Pour légitimer son intérêt au poste convoité, M. Mauguin cite comme exemple de directeur n’ayant pas de cursus de chercheur un ancien patron de l’INRA, Paul Vialle. M. Vialle a effectivement été directeur général de l’organisme à la fin des années 1990, après avoir dirigé l’Institut national agronomique Paris-Grignon et avoir été directeur général adjoint de l’INRA. M. Mauguin omet de préciser qu’à l’époque, la tête de l’INRA était bicéphale, avec une présidence exercée alors par Guy Paillotin, biophysicien de formation.

M. Mauguin ne peut manquer d’évoquer son prédécesseur, Jean-Marc Bournigal, ex-directeur de cabinet, entre 2010 et 2012, de Bruno Lemaire, alors ministre de l’agriculture. Il a été nommé en mars 2012, juste avant les élections présidentielles, président de l’Institut national de recherche en sciences et technologies pour l’environnement et l’agriculture (Irstea), ex-Cemagref.

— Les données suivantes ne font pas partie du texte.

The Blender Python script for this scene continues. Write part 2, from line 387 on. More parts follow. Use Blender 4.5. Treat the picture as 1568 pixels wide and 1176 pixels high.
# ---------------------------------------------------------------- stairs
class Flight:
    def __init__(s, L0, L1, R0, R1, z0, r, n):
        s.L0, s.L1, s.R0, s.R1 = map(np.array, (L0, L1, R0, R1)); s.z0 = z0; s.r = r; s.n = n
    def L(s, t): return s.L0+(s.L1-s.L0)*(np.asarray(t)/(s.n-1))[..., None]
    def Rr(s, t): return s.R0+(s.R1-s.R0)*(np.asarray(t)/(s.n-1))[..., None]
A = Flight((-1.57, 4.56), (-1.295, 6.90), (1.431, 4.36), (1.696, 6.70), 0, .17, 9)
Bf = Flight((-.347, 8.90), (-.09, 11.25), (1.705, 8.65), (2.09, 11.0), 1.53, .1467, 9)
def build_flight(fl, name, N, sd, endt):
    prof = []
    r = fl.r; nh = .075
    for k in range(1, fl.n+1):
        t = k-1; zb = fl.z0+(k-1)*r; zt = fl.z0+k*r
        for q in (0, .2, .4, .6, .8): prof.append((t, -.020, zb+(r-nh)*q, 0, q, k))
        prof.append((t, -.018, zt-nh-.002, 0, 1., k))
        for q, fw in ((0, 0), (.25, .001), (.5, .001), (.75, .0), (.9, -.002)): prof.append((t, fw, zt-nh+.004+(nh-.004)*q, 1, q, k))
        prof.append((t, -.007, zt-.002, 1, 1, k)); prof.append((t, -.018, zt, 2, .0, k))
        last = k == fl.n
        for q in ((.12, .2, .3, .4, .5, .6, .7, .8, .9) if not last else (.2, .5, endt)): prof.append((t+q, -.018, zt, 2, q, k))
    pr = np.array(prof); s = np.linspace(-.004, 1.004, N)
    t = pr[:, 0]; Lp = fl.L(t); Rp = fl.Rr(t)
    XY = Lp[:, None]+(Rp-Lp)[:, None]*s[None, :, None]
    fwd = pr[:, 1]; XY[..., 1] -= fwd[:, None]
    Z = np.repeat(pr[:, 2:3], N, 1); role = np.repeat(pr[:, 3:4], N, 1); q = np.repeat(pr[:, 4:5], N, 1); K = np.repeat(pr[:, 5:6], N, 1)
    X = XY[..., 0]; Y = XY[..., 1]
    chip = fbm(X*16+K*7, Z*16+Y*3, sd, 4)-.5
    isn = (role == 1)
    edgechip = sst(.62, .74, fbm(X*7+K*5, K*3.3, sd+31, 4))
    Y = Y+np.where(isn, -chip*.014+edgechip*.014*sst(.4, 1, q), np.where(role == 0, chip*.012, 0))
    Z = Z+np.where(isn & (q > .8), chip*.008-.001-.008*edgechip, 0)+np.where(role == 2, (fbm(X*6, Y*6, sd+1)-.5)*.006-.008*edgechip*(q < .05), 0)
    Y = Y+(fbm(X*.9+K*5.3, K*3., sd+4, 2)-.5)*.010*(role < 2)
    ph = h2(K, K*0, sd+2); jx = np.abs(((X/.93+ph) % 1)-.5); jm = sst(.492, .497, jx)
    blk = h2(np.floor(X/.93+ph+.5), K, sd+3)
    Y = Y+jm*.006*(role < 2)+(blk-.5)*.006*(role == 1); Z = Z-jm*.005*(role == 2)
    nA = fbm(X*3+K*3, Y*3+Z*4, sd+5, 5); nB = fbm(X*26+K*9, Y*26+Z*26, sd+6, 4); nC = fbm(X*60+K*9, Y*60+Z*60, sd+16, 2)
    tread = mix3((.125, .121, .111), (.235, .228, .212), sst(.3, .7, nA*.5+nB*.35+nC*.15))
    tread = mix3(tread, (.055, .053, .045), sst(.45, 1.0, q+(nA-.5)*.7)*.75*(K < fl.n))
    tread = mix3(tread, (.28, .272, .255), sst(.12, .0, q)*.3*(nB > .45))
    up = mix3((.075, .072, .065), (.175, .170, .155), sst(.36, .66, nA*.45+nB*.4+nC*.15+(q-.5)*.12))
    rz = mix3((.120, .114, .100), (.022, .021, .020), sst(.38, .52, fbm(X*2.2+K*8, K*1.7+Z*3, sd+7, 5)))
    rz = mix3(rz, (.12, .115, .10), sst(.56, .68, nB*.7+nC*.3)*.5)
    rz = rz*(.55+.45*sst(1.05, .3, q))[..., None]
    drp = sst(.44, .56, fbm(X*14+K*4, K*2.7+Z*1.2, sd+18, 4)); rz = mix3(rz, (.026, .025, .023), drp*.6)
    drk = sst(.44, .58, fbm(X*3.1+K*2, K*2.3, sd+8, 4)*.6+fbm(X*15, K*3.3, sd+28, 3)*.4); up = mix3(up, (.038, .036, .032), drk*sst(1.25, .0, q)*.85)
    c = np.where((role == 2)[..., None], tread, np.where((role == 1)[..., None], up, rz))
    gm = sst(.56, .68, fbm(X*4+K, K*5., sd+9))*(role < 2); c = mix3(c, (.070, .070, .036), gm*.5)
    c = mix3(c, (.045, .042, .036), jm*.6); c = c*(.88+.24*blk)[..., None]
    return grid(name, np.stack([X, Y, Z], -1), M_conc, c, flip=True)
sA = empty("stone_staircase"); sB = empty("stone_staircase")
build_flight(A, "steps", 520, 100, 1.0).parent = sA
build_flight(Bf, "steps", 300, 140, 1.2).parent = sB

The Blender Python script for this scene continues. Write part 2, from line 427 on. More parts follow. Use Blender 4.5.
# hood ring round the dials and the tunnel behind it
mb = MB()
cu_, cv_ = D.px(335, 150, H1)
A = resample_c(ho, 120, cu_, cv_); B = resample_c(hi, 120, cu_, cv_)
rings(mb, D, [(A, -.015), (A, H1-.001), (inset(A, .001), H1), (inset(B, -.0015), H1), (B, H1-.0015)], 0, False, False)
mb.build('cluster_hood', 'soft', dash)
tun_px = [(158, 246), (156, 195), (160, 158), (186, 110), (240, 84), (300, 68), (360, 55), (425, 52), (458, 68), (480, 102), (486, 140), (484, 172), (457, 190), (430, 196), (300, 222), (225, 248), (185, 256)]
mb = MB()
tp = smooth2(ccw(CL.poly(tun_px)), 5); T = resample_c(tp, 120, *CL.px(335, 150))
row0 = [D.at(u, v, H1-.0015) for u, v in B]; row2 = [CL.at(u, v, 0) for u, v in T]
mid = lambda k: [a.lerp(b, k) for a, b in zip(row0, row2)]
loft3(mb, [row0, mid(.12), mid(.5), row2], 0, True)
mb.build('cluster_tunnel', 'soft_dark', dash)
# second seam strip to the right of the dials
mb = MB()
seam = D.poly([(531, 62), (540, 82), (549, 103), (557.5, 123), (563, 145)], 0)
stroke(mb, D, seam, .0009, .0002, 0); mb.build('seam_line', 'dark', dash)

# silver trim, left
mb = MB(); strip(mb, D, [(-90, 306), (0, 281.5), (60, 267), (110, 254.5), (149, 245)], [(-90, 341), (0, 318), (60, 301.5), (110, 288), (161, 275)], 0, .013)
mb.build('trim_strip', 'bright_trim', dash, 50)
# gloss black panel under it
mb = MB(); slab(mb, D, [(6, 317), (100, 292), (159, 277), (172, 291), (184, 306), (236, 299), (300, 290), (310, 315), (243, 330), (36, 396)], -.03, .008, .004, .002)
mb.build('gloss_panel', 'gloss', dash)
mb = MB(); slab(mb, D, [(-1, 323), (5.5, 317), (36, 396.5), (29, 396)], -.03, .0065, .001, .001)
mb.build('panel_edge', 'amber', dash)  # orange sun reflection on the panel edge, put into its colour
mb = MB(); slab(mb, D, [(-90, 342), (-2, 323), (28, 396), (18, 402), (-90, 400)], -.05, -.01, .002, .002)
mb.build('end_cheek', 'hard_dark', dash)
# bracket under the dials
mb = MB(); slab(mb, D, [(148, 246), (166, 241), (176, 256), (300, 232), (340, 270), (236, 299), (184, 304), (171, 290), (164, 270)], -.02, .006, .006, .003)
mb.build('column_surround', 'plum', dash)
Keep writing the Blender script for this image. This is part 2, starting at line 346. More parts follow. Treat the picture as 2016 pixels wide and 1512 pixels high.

M. Bournigal est vétérinaire de formation.

La publication de la vacance de poste, qui aurait dû être effective à la mi-avril, ouvrira prochainement le processus de renouvellement, les candidats ayant alors un mois pour se manifester avant qu’un comité ad hoc, constitué par les ministères de tutelle (agriculture et recherche) ne les auditionne. Ils doivent ensuite passer devant les deux Assemblées. L’exécutif choisira in fine celui qui aura sa préférence, au cœur de l’été.